In Marseille, I admit failure. This is difficult, as it involves a phone call to someone who speaks both English and French, and then a lot of handing the phone back and forth.
That leaves me the final day for tourism. I visit a cathedral that is visible from my hotel room. It is easy to find despite the twisty- turniness of the streets, as it is at the top of a very steep hill. I simply keep going upwards until arrive. Going down is harder and I get disoriented, and find myself lost in a city whose language I do not speak. Nevertheless, a little casting around finds a familiar street.
I have lunch at Quick Burger, a fast food chain. It's odd that in America, French is tres cool, and you see fashion labels and the like using French words; but in France, American is kind of cool, and the central character in Quick Burger's advertising is a guy dressed as a cowboy. The ad copy is in English, with notes underneath translating into French, and the cowboy is supposed to look American. It is, however, completely obvious to me that he's French. I think I'm picking up on that thing that the stewardesses can do.
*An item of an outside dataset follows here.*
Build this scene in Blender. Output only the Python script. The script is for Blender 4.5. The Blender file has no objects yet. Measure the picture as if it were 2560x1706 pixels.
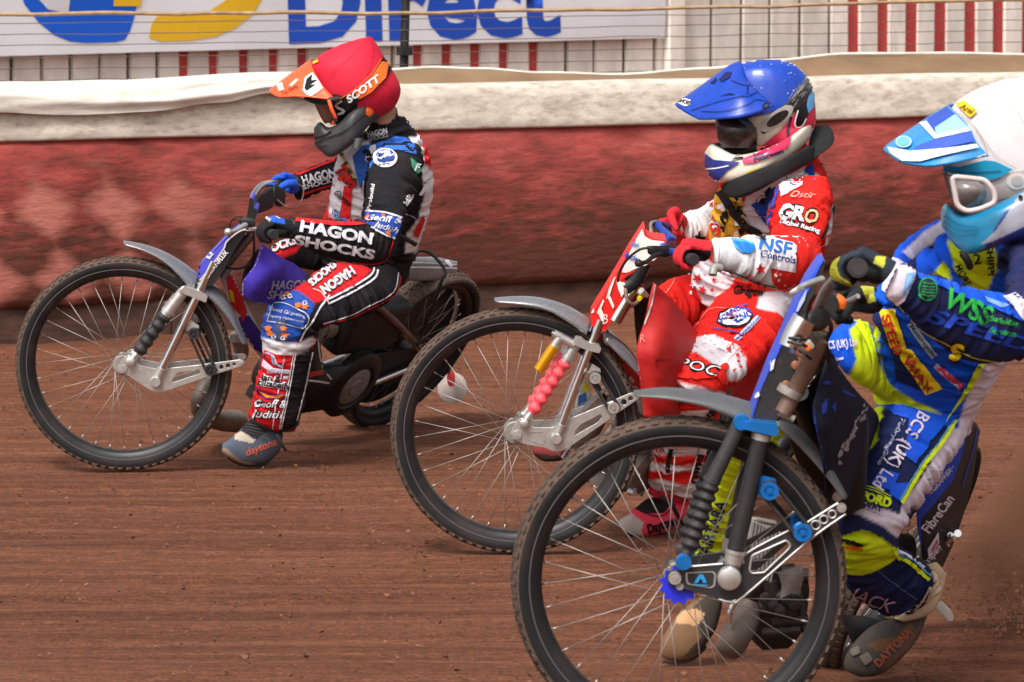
import bpy, bmesh, math, random
import numpy as np
from mathutils import Vector, Matrix, noise
from mathutils.bvhtree import BVHTree
from mathutils.geometry import delaunay_2d_cdt

random.seed(7)
SC = bpy.context.scene
COL = SC.collection
R = math.radians

# ---------------------------------------------------------------- camera
LENS, CAM_H = 150.0, 1.75
FPX = LENS / 36.0 * 2560.0
PIT = math.atan(1008.0 / FPX)
CAM = Vector((0, 0, CAM_H))
cd = bpy.data.cameras.new('camera')
cd.lens = LENS; cd.sensor_width = 36.0; cd.clip_end = 3000; cd.clip_start = 0.1
cd.dof.use_dof = True; cd.dof.focus_distance = 12.2; cd.dof.aperture_fstop = 13.0
cam = bpy.data.objects.new('camera', cd); COL.objects.link(cam)
cam.location = CAM; cam.rotation_euler = (math.pi / 2 - PIT, 0, 0)
SC.camera = cam

# ---------------------------------------------------------------- sky, sun, exposure
SUN_EL, SUN_AZ = R(52), R(205)          # bright overcast, sun high behind the camera's left shoulder
w = bpy.data.worlds.new('World'); SC.world = w; w.use_nodes = True
nt = w.node_tree; nt.nodes.clear()
out = nt.nodes.new('ShaderNodeOutputWorld'); bg = nt.nodes.new('ShaderNodeBackground')
sky = nt.nodes.new('ShaderNodeTexSky'); sky.sky_type = 'NISHITA'; sky.sun_disc = False
sky.sun_elevation = SUN_EL; sky.sun_rotation = SUN_AZ
sky.dust_density = 6.0; sky.air_density = 1.0; sky.ozone_density = 1.0
hs = nt.nodes.new('ShaderNodeHueSaturation'); hs.inputs['Saturation'].default_value = 0.22
nt.links.new(sky.outputs[0], hs.inputs['Color']); nt.links.new(hs.outputs[0], bg.inputs['Color'])
bg.inputs['Strength'].default_value = 0.115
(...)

In Finland, it's the day of the national tournament. The rules are posted on the wall, and the only part that I can read is the credit for the original source: "garble garble Australian Zone 3 garble garble Zone 3 League Rules".
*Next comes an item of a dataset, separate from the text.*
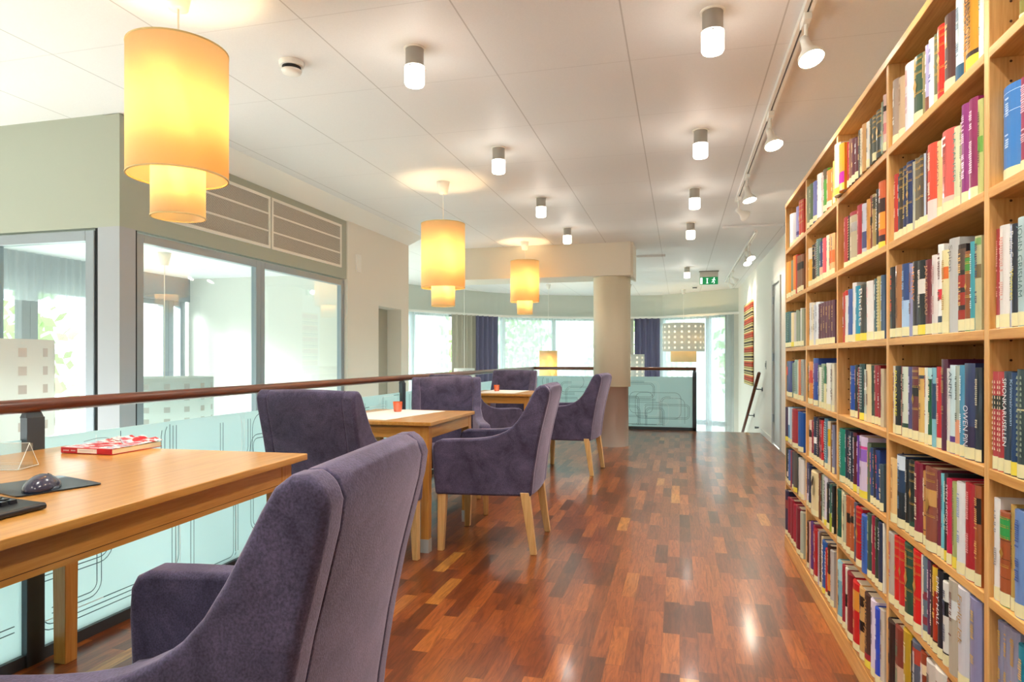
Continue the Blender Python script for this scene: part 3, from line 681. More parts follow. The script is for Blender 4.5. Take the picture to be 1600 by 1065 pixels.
def chair(x, y, fx, fy, label, group=None):
    global ch0
    if ch0 is None: ch0 = make_chair(); c = ch0
    else: c = copy_tree(ch0)
    c.location = (x, y, 0); c.rotation_euler = (0, 0, math.atan2(-fx, fy)); c['label'] = label
    c['group'] = group or 'plum upholstered armchairs'
chair(-.878, 1.035, -.992, -.125, 'large plum upholstered armchair in the foreground pulled up to the desk')
chair(-1.755, 3.22, .06, 1, 'plum armchair seen from behind between the desk and the next table')
chair(-1.12, 3.985, -1, -.04, 'plum armchair in side view right of the nearer small table')
chair(-1.735, 4.75, .34, -.94, 'plum armchair behind the nearer small table, facing the camera')
chair(-1.90, 6.05, .5, .866, 'plum armchair with its back turned, at near side of the far table')
chair(-1.085, 6.635, -.996, .09, 'plum armchair in side view beside the far table, nearest the column')
chair(-2.0, 7.66, .02, -1, 'plum armchair behind the far table, facing the camera by the railing')

# ---------------------------------------------------------------- tables
def table(name, label, x0, x1, y0, y1, H, apron=.075, inset=.03, leg=.055, legs=None, sleeves=(), rot=0, piv=None):
    px_, py_ = piv or ((x0 + x1) / 2, (y0 + y1) / 2)
    e = thing(name, label, 'desk' if name == 'desk' else 'table', (px_, py_, 0), rot)
    x0 -= px_; x1 -= px_; y0 -= py_; y1 -= py_; t = .023
    MB().box(x0, x1, y0, y1, H - t, H).build('tabletop', toak_y, e, bevel=.003, bseg=2)
    i = inset; z1 = H - t; z0 = z1 - apron; a = leg
    MB().box(x1 - i - .022, x1 - i - .002, y0 + i + a, y1 - i - a, z0, z1).build('apron', toak_y, e); MB().box(x0 + i + .002, x0 + i + .022, y0 + i + a, y1 - i - a, z0, z1).build('apron', toak_y, e)
    MB().box(x0 + i + a, x1 - i - a, y0 + i + .002, y0 + i + .022, z0, z1).build('apron', toak_x, e); MB().box(x0 + i + a, x1 - i - a, y1 - i - .022, y1 - i - .002, z0, z1).build('apron', toak_x, e)
    if name == 'desk': MB().box(x1 - i - .003, x1 - i - .0015, y0 + i + a, y1 - i - a, z0 + .014, z0 + .0155).build('groove', flat('groove', '4a2a10', .8), e)
    for k, (lx, ly) in enumerate(((x1 - i - a / 2, y0 + i + a / 2), (x1 - i - a / 2, y1 - i - a / 2), (x0 + i + a / 2, y0 + i + a / 2), (x0 + i + a / 2, y1 - i - a / 2))):
        o = MB().frustum((lx, ly, 0), (lx, ly, z0), (a * .86, a * .86), (a, a)).box(lx - a / 2, lx + a / 2, ly - a / 2, ly + a / 2, z0, z1).build('leg', toak_z, e, bevel=.002, bseg=1)
        if k in sleeves: MB().box(lx - a * .47, lx + a * .47, ly - a * .47, ly + a * .47, 0.001, .08).build('foot_sleeve', flat('sleeve_aluminium', 'c4c6c8', .35, .4), o)['label'] = 'silver metal foot sleeve'
    return e
table('desk', 'long oak desk in the left foreground with keyboard and mouse on it', -2.33, -1.295, .35, 2.1, .805, .085, .04, .062, rot=math.radians(2.5), piv=(-1.295, 2.1))
table('side_table', 'small square oak table nearer the desk, with metal foot sleeves', -2.17, -1.405, 3.58, 4.43, .77, .075, .02, .055, sleeves=(0, 1))
table('side_table', 'oak table farther away, under the farthest lit pendant', -2.2, -1.48, 6.55, 7.31, .77, .075, .02, .055)
# runners and candle holders
def at(u, v, z):
    zc = (1.15 - z) * 1024 / (v - 558); xc = (u - 800) / 1024; c, s_ = math.cos(YAW), math.sin(YAW)
    return (zc * (xc * c - s_), zc * (xc * s_ + c), z)
clothm = flat('runner_cloth', 'f0ece4', .8, bump=.3, bscale=300)
def runner(pts, label):
    b = MB(); b.prism([(p[0], p[1]) for p in pts], .7705, .7722, 'z'); tag(b.build('table_runner', clothm), label, 'table runner')
runner([(-2.13, 3.72), (-1.72, 3.64), (-1.60, 4.36), (-2.02, 4.40)], 'cream woven runner on the nearer small table under the orange glass')
runner([(-2.1, 6.72), (-1.68, 6.66), (-1.66, 7.28), (-2.1, 7.34)], 'cream woven runner on the farther table under the orange glass')
amber = mixsh('amber_glass', [(TRL, (1, .36, .08), .35, None), (TRP, (1, .5, .16), .45, None), (GLO, (1, .85, .7), .2, .12)])
def votive(x, y, label):
    p = thing('candle_holder', label, 'candle holder', (x, y, .7724), group='orange glass candle holders')
    pr = [(0, 0), (.024, 0), (.028, .01), (.0305, .035), (.033, .07), (.030, .07), (.0275, .035), (.024, .008), (0, .008)]
    MB().lathe(pr, n=16).build('glass', amber, p)
    MB().lathe([(0, .0085), (.02, .0085), (.02, .024), (0, .024)], n=16).build('tealight', flat('wax', 'f2e4c8', .6), p)
votive(-1.90, 4.22, 'orange glass candle holder on the nearer small table'); votive(-1.98, 7.05, 'orange glass candle holder on the farther table')

# ---------------------------------------------------------------- desk items
DZ = .806
kb = thing('keyboard', 'black computer keyboard at the left edge of the desk', 'keyboard', (-1.47, .95, DZ), math.radians(3))
MB().prism([(-.085, 0), (.085, 0), (.087, .008), (.083, .014), (.05, .016), (-.083, .026), (-.087, .02)], -.23, .23, 'y').build('body', flat('keyboard_black', '14161c', .4), kb, bevel=.003)
keym = flat('key_black', '1b2028', .3); lgm = flat('key_legend', 'a8c4dc', .5)
kk = MB(); kl = MB(); rr = random.Random(3)
for r_ in range(6):
    for c_ in range(20):
        xx = -.068 + r_ * .0195 + .003; yy = -.213 + c_ * .0212; zz = .0262 - (xx + .083) * .075 + .001
        kk.frustum((xx, yy, zz - .006), (xx, yy, zz + .007), (.017, .0185), (.0135, .014))
        kl.box(xx - .004, xx - .0025, yy - .003, yy + .003, zz + .0071, zz + .0075); kl.box(xx - .004, xx + .003, yy - .003, yy - .0018, zz + .0071, zz + .0075)
k_ = kk.build('keys', keym, kb); kl.build('key_legends', lgm, k_)
mp = MB(); mp.prism(rrect(-.115, .115, -.1, .1, .012), 0, .003, 'z'); tag(mp.build('mouse_pad', flat('pad_navy', '152433', .35, coat=.3), loc=(-1.655, 1.385, DZ), rotz=math.radians(-17)), 'dark glossy mouse pad under the mouse on the desk', 'mouse pad')
ms = thing('computer_mouse', 'dark blue computer mouse with silver side on the mouse pad', 'mouse', (-1.60, 1.345, DZ + .003), math.radians(20))
def ell(sx, sy, sz, cut=0):
    b = MB(); prof = [(math.cos(t * PI / 2 / 8), math.sin(t * PI / 2 / 8)) for t in range(9)]; prof[-1] = (0, 1); prof = [(.0, 0)] + prof
    b.lathe(prof, n=28)
    for v in b.b.verts:
        x, y, z = v.co; v.co = (x * sx * (1 - .12 * y), y * sy, z * sz * (1 - .25 * max(0, y)) if True else z)
    return b
ell(.035, .062, .040).build('shell', flat('mouse_blue', '2a2a44', .25, coat=.5), ms, smooth=True)
b = ell(.0358, .050, .026); b.build('side_trim', flat('mouse_silver', '8b97a6', .3, .6), ms, smooth=True)
MB().tube([(0, .022, .033), (0, .034, .0285)], .004, 8).build('scroll_wheel', joint, ms)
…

I play in the solo competition. The top twelve people get through to the finals, but I have difficulty getting my act together in two of my three games, and I come in thirteenth. I also play in the team competition. At almost any tournament anywhere in the world, there's a pick-up team, made up of small groups of people assembled into a team by the organisers. It's teams of four, and my three team mates all speak Finnish and perfect Swedish.
This lends games a certain bizarre quality: many of the players on opposing teams speak English, and I can chat to them quite happily; but with my own team mates, I can communicate not at all. The deactivation time (how long your pack goes down for when you get shot) is fifteen seconds, much longer than I'm used to, and to my hyped-up reflexes, this is long enough to stop and do a little dance. On one occasion, I do exactly this: I come across an opposing player, standing the other side of a barricade from a team- mate. Either of them could easily lean around the barricade and shoot the other, but neither knows that the other is there. I could easily tell my opponent of my team mate's presnce, but how can I communicate the reverse? So I do a little dance in plain view of both players, staring fixedly at my opponent, while making "whoop whoop" noises. The plan is that I will engage his attention, and my team mate will follow my gaze, realize that there is a bad guy there, and shoot him. But it doesn't work -- my team mate evidently thinks that I'm crazy, and walks off in disgust.
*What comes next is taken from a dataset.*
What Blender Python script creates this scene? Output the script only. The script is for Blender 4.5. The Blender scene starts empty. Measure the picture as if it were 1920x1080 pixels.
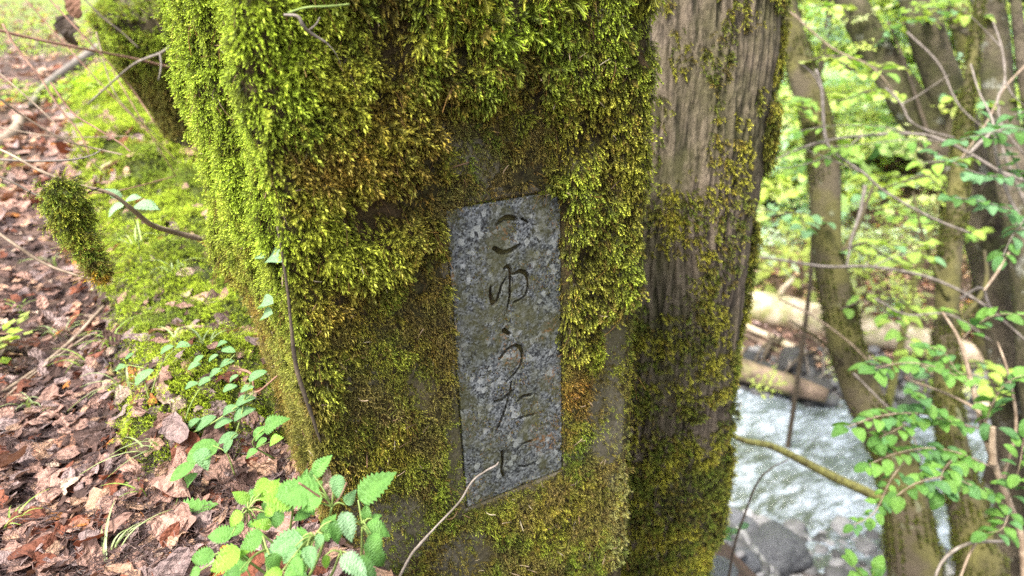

In Marseille, I walk back to the hotel, pick up my bags, and catch the underground to the central station, which has a bus to the airport.
The underground train has tyres instead of steel wheels.
I get lost again in the train station, but after some serious wrong turns, find my way to la navette pour l'aeroport (the bus for the airport).
In Finland, Tapio drops me at the airport.
In both countries, I wait a couple of hours for my flight, deal with more preternaturally multilingual stewardesses, and return to England to sleep.